Hicks testified that the military opted against sending a second special forces rescue team while the fighting raged. It's not clear that the team would have arrived in time to make a difference—and administration officials say there were "Black Hawk Down"-style concerns about dropping more Americans into an uncertain conflict. Still, Republicans argue, the people who made the decision about the deployment couldn't have known the gesture would be futile.

The "after" part, though, has gotten progressively more interesting.

Republicans have charged that the Obama administration misled Americans by suggesting the Benghazi assault was tied to the Internet video denigrating Islam—a video that was getting significant media attention at the time and fueled violent demonstrations against the U.S. embassy in Cairo. The administration, Republicans insist, wrongly portrayed the Benghazi attack as a demonstration that had gotten out of hand rather than an act of terrorism. Why? To protect Obama's re-election campaign claim that al-Qaida was on the run.

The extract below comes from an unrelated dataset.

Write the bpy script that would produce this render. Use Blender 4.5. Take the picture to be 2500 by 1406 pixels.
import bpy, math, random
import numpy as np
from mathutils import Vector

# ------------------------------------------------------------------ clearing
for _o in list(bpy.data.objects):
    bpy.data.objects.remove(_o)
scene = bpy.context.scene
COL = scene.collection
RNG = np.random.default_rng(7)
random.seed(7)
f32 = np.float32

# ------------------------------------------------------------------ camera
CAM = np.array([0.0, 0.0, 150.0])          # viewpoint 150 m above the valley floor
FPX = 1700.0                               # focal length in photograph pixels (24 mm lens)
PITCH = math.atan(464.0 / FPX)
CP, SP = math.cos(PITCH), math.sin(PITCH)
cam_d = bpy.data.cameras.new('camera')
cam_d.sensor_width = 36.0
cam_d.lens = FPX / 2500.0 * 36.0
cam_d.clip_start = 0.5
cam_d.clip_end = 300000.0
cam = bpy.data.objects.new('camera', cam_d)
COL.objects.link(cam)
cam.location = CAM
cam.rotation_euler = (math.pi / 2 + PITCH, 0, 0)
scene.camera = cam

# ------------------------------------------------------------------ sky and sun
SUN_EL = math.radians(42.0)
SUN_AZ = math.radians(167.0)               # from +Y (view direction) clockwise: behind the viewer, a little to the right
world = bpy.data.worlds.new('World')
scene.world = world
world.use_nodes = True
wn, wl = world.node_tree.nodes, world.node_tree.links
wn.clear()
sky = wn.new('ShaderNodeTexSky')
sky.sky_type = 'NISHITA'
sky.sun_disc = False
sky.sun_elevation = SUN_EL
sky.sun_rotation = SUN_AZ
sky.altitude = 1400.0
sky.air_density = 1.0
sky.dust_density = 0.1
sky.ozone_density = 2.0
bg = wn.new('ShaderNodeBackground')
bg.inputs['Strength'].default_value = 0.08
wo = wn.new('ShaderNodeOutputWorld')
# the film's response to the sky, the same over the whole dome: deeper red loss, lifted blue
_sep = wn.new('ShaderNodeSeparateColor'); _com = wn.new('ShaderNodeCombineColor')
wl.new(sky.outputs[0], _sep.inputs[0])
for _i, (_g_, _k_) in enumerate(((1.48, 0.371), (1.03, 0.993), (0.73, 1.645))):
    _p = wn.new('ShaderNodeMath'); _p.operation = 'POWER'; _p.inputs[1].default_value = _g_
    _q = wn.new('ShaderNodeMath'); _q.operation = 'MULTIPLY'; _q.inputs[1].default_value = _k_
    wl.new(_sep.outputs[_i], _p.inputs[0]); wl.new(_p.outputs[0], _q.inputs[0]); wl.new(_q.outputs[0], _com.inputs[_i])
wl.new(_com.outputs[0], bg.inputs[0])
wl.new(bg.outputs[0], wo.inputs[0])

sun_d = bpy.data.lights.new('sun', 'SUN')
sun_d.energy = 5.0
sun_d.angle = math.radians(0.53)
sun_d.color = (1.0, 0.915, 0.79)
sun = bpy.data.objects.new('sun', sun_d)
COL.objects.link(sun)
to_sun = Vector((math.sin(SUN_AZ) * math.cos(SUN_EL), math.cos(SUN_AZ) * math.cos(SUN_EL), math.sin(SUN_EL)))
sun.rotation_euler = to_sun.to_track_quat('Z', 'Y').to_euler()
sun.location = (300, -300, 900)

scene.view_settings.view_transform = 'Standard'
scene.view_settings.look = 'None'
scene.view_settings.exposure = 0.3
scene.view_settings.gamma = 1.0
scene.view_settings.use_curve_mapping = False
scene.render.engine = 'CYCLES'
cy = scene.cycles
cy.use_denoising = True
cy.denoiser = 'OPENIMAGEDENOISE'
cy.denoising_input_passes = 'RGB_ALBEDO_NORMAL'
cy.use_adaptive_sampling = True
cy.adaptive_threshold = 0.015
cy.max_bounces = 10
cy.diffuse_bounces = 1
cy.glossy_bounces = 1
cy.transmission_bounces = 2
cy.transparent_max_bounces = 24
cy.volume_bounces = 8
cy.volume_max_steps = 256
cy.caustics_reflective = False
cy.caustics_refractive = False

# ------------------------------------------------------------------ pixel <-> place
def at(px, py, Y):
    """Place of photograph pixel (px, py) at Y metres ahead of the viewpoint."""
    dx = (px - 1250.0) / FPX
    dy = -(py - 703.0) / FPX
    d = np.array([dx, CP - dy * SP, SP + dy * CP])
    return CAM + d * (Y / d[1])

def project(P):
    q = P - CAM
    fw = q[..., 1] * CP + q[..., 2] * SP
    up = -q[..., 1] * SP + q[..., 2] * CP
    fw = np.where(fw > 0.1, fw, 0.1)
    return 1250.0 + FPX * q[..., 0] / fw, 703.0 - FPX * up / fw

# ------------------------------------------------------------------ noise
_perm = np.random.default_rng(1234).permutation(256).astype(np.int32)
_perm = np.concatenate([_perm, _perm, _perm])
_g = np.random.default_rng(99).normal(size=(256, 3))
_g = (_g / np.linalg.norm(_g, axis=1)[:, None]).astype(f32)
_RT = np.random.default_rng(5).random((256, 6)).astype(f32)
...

The flap has already cost Rice, who withdrew her name from consideration as Clinton's successor. The White House has repeatedly dismissed GOP attention to Rice's TV appearances as an "obsession" over "talking points" on Sunday shows. (Does that mean that if Obama misspoke in his State of the Union, the White House would shrug it off as "canned comments to Beltway insiders"?)

As it happens, the administration knew the Benghazi assault was terrorism from the start, even though its public message changed several times. And senior State Department officials, in an Oct. 9 2012, conference call, formally acknowledged that officials in Libya never indicated that there had been a demonstration in Benghazi.

But the real problem with the Republican claim that the administration tried to cover up the terrorist nature of the Benghazi assault is that Obama himself called it terrorism in a Rose Garden appearance shortly after the assault. There, the president tied Benghazi in with the attacks of Sept. 11, 2001, and said the country would never bow in the face of "acts of terror."